Marinetti e il futurismo
La svolta arriva con la pubblicazione del Manifesto della cucina futurista, di Filippo Tommaso Marinetti e Fillia (pseudonimo dello chef Luigi Colombo). Rifacendosi alle teorie gastronomiche del cuoco francese Jules Maincave, gli autori intendono ribaltare i canoni della cucina tradizionale, creando qualcosa di completamente nuovo e stupefacente. Dei grandi banchetti barocchi non rimane quasi più nulla, eccetto quella medesima tendenza monumentalistica, ridimensionata in favore di un’idea di coerenza fra cibo servito e – diremmo oggi – location. Se, nelle parole di Marinetti, i piatti «di una volta […] erano barocchi, rococò, imperiali, intarsiati, arricciati, opulenti e fronzoluti come i loro abiti, le loro tappezzerie, maioliche e parrucche»; oggi, «gli artisti e i cuochi moderni devono pensare di intonare anche la cucina ai colori, alle forme e alle linee dell’epoca», in accordo con il gusto moderno. Il futurismo, in gastronomia, ha rappresentato una breve e bizzarra parentesi, che ha tuttavia lasciato un segno nell’evoluzione della cucina contemporanea, contribuendo in maniera significativa a passare dalla cucina del passato a quella che è stata definita nouvelle cuisine.

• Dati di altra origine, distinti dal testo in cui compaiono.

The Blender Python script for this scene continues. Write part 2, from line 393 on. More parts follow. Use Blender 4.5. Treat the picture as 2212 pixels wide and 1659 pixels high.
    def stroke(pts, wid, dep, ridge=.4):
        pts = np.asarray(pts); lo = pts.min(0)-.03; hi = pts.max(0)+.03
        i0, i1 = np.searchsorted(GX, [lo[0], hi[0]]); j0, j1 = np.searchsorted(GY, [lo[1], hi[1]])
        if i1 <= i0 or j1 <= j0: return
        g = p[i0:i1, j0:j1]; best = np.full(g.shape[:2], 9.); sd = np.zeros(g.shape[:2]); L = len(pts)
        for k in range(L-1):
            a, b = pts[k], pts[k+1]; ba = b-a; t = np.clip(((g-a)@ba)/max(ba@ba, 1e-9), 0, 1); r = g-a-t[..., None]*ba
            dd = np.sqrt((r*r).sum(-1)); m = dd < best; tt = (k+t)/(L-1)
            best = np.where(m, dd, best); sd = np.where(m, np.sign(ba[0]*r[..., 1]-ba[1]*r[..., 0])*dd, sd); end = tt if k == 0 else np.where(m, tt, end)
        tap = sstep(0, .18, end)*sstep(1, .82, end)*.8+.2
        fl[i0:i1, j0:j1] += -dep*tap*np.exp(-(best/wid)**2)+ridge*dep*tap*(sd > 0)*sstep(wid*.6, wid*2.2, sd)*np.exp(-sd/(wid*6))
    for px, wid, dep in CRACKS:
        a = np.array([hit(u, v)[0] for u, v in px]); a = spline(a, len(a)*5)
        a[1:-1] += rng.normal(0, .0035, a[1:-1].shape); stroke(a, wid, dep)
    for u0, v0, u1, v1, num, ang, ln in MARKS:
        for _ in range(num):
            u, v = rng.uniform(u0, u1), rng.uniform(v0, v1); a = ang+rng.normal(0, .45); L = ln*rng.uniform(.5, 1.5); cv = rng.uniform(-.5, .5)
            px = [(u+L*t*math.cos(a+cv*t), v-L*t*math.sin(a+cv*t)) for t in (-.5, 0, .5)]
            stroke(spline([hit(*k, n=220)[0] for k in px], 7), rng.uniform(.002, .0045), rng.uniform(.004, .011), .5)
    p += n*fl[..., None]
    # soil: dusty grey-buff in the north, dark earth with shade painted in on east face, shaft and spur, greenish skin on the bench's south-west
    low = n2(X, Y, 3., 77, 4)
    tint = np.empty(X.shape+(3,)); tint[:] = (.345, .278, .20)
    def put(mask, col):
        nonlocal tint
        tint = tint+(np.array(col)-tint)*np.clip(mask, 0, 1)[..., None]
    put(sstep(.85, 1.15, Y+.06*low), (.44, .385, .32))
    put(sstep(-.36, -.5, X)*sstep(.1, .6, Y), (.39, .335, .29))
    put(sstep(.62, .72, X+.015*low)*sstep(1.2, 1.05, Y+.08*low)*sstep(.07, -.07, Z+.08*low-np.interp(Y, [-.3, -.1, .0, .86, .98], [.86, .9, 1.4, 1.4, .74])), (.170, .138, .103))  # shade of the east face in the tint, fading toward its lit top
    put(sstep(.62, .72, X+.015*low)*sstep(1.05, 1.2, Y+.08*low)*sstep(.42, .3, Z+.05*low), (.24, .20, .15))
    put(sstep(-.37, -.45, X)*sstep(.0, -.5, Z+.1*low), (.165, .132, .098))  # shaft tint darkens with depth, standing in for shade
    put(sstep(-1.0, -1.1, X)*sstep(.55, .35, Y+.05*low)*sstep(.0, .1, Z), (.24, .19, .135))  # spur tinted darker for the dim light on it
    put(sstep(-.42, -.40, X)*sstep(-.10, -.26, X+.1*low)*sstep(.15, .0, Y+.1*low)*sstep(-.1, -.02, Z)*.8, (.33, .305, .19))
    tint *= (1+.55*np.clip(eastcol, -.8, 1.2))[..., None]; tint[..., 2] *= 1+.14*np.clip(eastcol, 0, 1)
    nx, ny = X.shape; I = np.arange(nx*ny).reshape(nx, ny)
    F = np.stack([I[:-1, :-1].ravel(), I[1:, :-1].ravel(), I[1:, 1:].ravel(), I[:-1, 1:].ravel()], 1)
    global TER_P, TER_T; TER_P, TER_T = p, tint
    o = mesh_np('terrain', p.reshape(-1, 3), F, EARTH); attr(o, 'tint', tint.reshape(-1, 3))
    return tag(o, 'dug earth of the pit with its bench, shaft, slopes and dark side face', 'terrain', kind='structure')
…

Gli anni ‘60 e la nouvelle cuisine
Al di là degli esperimenti del futurismo marinettiano, negli anni Sessanta del secolo scorso la gastronomia si trovava in una fase di stallo, intrappolata in modelli estetici del passato e priva di riferimenti alternativi. Le cose cambiarono quando i fratelli Troisgros decisero di servire le pietanze già impiattate, per semplici ragioni pratico-organizzative. Un modo per facilitare il servizio di sala e cucina che, tuttavia, divenne una moda e si diffuse rapidamente in tutti i ristoranti d’Europa. Sempre ai Troisgros dobbiamo il piatto universalmente riconosciuto come simbolo di quella nouvelle cuisine che stava nascendo: la mitica scaloppa di salmone all’acetosella. Finalmente, dopo secoli di ornamenti e decorazioni superflue, si assiste a una celebrazione del cibo di per se stesso, in cui necessità espressiva e finalità fisiologiche coincidono. Una ricerca di semplicità che riguarda tutti gli aspetti della cucina: dall’impiattamento all’esaltazione dei singoli sapori, non più amalgamati tra loro, ma individualmente riconoscibili. Un esempio su tutti di questo nuovo atteggiamento culinario è la celebre ratatouille di verdure di Roger Vergé, che prevede la cottura delle verdure una ad una. Così, il gusto finale del piatto è il risultato dell’esaltazione dei singoli ingredienti piuttosto che un indecifrabile mappazzone (per citare lo chef Bruno Barbieri).